Calculating the Surface Temperature of the Sun with a Metallic Strip from the Surface of Earth

Question

I am trying to calculate the surface temperature of the sun with a copper strip. I have a temperature sensor to calculate the temperature of the strip and that's it. Assuming the rate at which energy is supplied by the sun is constant at my location and time. I can plot the temperature at various times, and get the gradient which will be (assuming it is linear): \begin{equation} \frac{dT}{dt}=consant \end{equation} Since I know that: \begin{equation} dQ=mcdT \end{equation} I can then differentiate it with respect to time, and since I know the rate of change of temperature: \begin{equation} \frac{\mathrm{d}Q }{\mathrm{d} t}=mc\frac{\mathrm{d}T }{\mathrm{d} t} \end{equation} Thus: \begin{equation} \frac{\mathrm{d}Q }{\mathrm{d} t}={mc*constant} \end{equation} Then from here I can equate it to the the Stefan–Boltzmann law and calculate the temperature of the temperature of the sun: \begin{equation} mc*constant=\varepsilon \sigma AT^{4} \end{equation}

This is where I get stuck, I am including the emissivity constant as the atmosphere has to absorb some power. I am also taking the area of the sun as a known constant so I can rearrange and solve for T. Do you guys think that this approach is valid or are there any mistakes with it? Furthermore, are there any factors I am neglecting in this? I am fine with any higher level calculus if necessary. Sorry for my formatting I am new to this page.

Answer 1

If you graph the temperature of your copper strip as a function of time you're going to get something like:

This is because you have two effects. The light from the Sun heats the copper strip, but at the same time the strip cools. The equilibrium temperature (the dashed line) is the temperature at which the cooling balances the heating.
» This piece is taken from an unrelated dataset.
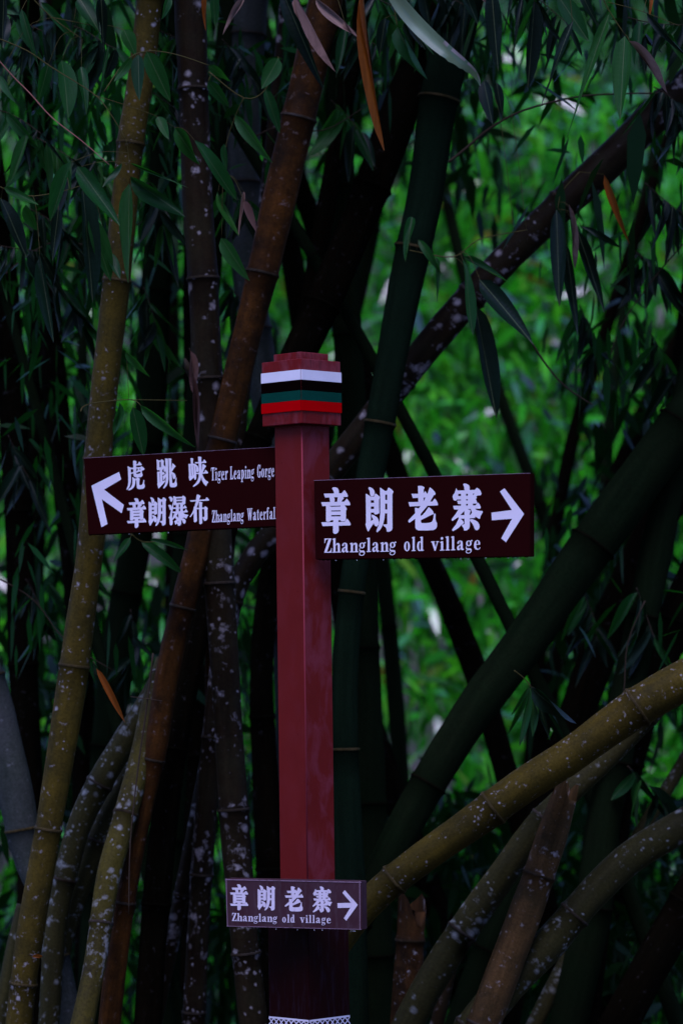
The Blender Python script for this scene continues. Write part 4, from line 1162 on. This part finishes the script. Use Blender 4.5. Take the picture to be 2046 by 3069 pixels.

If the intensity of the sunlight (in Joules/sec/square metre) is P, then the increase in temperature due to the sunlight wil be:

$$ dT_{Sun} = \frac{PA}{C}dt $$

where $C$ is the specific heat of your strip. Assuming the cooling is Newtonian the decrease in temperature due to cooling will be:

$$ dT_{cool} = -k(T - T_0)dt $$

where $T_0$ is the ambient temperature and $k$ is some constant that would have to be experimentally measured (there's an easy way to experimentally measure it - see below). So the differential equation that describes the total temperature change is:

$$ dT = \left( \frac{PA}{C} - k(T - T_0) \right) dt $$

Solving this is straightforward, if a bit messy, but there's a simple shortcut because at the equilibrium temperature, $T_e$, we have $dT/dt = 0$, and that means:

$$ \frac{PA}{C} = k(T_e - T_0) \tag{1} $$

so assuming you know the area $A$ and specific heat $C$ of your strip you just need to measure the equilibrium temperature, $T_e$, and the cooling constant $k$ and you can calculate $P$. To get the cooling constant cut off the sunlight with a screen and measure the temperature as your strip cools. Without the sunlight the temperature change is given by:

$$ dT = -k(T - T_0)dt $$

To integrate this we rearrange to:

$$ \frac{dT}{T - T_0} = -kdt $$

and this is a straightforward integration to give:

$$ ln(\Delta T) = -kt + ln(\Delta T_e) $$

where I've used $\Delta T$ as shorthand for $T - T_0$, and $\Delta T_e$ is the value of $\Delta T$ when the strip starts cooling i.e. $T_e - T_0$. So just graph $ln(\Delta T)$ against time and the gradient will be the constant $k$. Feed this into equation (1) and you have the intensity of the sunlight, $P$.

As you say, you can relate the power back to the temperature of the Sun using the Stefan-Boltzmann law. The emissivity of the sun is close to one because it's just a ball of plasma, however there will be a correction for the radiation absorbed by the atmosphere. I don't think there's much you can do about this. You'll just have to accept that your value for the temperature will be a bit low as a result of atmospheric absorption. However since $P \propto T^4$ the error in your final value of the temperature won't be that great.